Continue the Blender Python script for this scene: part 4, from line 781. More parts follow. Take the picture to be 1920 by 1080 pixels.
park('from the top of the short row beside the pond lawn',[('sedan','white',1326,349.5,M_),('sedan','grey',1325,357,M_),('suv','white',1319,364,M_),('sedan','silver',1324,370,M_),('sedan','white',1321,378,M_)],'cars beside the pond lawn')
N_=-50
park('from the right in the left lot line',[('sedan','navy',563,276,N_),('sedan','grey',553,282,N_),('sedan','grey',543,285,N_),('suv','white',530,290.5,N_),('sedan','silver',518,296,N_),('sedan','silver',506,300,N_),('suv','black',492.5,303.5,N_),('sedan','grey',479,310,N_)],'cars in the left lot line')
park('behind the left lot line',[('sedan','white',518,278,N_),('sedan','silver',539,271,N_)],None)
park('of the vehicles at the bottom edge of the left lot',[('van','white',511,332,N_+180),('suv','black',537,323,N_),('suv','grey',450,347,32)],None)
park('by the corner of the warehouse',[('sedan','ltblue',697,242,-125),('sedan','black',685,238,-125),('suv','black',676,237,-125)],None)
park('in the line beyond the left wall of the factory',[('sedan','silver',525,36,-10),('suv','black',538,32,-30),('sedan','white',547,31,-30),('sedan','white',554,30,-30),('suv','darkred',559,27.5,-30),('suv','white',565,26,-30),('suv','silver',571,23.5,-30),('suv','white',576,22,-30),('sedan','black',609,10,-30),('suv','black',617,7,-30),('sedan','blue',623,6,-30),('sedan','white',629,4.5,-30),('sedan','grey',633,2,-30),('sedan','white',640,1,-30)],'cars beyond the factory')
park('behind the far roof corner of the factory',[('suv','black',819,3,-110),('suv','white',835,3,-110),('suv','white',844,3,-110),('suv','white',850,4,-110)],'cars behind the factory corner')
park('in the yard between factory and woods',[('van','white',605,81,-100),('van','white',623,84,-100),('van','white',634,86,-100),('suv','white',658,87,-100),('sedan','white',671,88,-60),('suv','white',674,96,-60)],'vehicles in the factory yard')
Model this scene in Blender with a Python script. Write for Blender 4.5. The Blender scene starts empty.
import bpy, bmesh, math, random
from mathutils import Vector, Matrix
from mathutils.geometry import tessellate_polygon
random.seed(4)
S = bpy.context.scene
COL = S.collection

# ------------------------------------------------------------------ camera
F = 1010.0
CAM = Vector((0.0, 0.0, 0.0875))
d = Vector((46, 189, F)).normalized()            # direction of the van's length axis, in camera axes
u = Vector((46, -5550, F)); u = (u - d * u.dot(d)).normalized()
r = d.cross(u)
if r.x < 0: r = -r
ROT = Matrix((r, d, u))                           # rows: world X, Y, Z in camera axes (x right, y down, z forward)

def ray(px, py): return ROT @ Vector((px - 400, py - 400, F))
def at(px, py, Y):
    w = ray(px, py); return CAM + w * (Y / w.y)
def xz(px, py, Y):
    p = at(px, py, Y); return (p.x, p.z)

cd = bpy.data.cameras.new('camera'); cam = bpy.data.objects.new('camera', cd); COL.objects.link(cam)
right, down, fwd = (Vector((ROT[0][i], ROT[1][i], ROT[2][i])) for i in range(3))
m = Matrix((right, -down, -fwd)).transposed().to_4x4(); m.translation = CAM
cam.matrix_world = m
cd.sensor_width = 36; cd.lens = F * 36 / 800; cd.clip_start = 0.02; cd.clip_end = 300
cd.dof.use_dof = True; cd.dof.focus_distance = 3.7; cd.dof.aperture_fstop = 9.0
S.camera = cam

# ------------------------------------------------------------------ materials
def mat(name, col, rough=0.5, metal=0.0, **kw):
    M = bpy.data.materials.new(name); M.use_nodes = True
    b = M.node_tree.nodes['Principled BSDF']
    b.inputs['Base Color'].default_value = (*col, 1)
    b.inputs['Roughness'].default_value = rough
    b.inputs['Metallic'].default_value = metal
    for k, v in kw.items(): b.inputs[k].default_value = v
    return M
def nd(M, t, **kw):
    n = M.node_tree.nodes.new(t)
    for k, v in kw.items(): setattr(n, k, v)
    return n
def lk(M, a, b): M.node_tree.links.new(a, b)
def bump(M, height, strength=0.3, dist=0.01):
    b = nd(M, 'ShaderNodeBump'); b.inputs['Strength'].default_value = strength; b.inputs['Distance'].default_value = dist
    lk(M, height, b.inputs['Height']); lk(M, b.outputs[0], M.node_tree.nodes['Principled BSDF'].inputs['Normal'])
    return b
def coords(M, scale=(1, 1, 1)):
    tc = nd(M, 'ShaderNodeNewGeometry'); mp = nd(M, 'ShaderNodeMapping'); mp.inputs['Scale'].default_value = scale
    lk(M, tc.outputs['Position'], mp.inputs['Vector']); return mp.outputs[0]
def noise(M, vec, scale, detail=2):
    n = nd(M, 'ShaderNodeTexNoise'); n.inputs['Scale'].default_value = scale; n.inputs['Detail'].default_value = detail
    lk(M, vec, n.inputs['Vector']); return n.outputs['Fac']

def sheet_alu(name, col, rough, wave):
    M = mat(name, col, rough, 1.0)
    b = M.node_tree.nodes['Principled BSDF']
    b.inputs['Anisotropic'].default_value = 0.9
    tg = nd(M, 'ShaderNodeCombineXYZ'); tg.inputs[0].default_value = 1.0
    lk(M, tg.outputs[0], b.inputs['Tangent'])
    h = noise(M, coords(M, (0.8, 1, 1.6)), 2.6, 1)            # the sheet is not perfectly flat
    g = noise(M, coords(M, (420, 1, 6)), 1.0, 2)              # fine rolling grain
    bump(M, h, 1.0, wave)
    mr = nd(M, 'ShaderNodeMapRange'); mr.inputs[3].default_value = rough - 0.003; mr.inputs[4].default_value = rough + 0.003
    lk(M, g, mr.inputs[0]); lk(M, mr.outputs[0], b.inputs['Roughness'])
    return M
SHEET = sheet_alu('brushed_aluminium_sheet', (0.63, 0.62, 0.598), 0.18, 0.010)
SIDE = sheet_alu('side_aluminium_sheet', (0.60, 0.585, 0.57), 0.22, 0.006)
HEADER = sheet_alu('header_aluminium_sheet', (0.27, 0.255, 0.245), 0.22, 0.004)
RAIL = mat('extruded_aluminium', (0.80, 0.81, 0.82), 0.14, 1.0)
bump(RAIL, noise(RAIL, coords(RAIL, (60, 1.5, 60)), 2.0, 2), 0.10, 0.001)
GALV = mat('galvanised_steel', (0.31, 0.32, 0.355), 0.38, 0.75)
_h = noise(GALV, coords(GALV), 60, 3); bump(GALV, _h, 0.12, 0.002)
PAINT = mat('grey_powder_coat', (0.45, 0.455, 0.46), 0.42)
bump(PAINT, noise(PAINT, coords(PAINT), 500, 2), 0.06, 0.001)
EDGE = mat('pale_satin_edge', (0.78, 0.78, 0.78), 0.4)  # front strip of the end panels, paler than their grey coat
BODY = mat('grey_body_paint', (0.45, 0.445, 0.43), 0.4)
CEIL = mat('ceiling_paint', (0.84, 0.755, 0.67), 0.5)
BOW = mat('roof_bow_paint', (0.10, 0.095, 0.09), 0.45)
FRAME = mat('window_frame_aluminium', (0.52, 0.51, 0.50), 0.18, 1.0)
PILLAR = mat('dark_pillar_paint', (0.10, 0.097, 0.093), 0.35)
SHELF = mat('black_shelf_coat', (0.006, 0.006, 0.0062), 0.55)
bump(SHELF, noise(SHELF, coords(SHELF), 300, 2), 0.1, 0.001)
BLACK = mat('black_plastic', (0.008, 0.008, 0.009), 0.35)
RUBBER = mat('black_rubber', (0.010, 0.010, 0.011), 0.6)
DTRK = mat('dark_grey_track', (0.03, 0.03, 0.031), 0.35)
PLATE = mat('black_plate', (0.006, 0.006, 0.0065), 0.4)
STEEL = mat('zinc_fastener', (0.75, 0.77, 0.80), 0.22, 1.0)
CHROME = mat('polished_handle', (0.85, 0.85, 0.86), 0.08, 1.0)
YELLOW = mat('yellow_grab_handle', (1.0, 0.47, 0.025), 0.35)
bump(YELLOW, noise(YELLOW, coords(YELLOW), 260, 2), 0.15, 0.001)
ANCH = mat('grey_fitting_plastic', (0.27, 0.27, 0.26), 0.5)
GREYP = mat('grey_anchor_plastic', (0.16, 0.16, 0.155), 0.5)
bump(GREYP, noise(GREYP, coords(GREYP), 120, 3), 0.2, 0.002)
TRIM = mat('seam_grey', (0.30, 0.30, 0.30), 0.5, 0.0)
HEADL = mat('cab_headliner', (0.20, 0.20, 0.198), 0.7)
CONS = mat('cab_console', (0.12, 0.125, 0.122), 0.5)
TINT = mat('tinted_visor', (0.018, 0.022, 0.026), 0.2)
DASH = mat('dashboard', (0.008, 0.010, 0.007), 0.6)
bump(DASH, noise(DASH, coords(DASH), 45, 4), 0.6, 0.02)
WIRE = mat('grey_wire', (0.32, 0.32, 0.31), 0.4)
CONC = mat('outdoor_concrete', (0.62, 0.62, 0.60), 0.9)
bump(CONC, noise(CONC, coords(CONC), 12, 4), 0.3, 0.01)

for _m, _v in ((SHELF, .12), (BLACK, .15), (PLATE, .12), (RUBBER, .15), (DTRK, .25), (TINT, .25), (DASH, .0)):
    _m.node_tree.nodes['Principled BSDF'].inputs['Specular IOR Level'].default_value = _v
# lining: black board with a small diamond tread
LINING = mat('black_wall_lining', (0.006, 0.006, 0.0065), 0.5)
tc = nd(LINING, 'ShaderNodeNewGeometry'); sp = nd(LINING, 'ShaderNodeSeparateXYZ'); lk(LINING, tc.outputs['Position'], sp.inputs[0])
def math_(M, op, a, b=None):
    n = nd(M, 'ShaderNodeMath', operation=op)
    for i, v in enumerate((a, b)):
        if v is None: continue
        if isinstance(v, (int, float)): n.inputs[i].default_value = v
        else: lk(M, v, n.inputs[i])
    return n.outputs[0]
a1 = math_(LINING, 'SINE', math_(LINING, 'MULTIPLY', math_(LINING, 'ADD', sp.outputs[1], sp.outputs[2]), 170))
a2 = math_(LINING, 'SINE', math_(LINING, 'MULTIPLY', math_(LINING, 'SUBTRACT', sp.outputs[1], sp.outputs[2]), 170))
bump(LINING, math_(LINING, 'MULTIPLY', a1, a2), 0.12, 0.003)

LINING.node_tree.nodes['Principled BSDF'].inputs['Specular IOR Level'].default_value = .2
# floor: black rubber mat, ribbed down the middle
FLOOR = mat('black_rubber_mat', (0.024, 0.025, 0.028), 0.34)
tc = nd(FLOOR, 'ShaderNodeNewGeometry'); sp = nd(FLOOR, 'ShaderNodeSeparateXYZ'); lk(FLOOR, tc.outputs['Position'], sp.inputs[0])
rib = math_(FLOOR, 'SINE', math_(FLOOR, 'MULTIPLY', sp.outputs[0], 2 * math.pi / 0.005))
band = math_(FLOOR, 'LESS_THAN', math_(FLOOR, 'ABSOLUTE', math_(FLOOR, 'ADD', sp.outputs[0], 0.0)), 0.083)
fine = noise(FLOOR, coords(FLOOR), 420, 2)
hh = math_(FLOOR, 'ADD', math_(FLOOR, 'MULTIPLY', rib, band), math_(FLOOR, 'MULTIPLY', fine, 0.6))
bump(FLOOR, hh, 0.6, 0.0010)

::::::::

Given exercise: In the listing above, find the line containing "Model this scene" and the line containing "COL = S.collection", then quote both, plus every line between them, exactly as written.

Output for this exercise:
Model this scene in Blender with a Python script. Write for Blender 4.5. The Blender scene starts empty.
import bpy, bmesh, math, random
from mathutils import Vector, Matrix
from mathutils.geometry import tessellate_polygon
random.seed(4)
S = bpy.context.scene
COL = S.collection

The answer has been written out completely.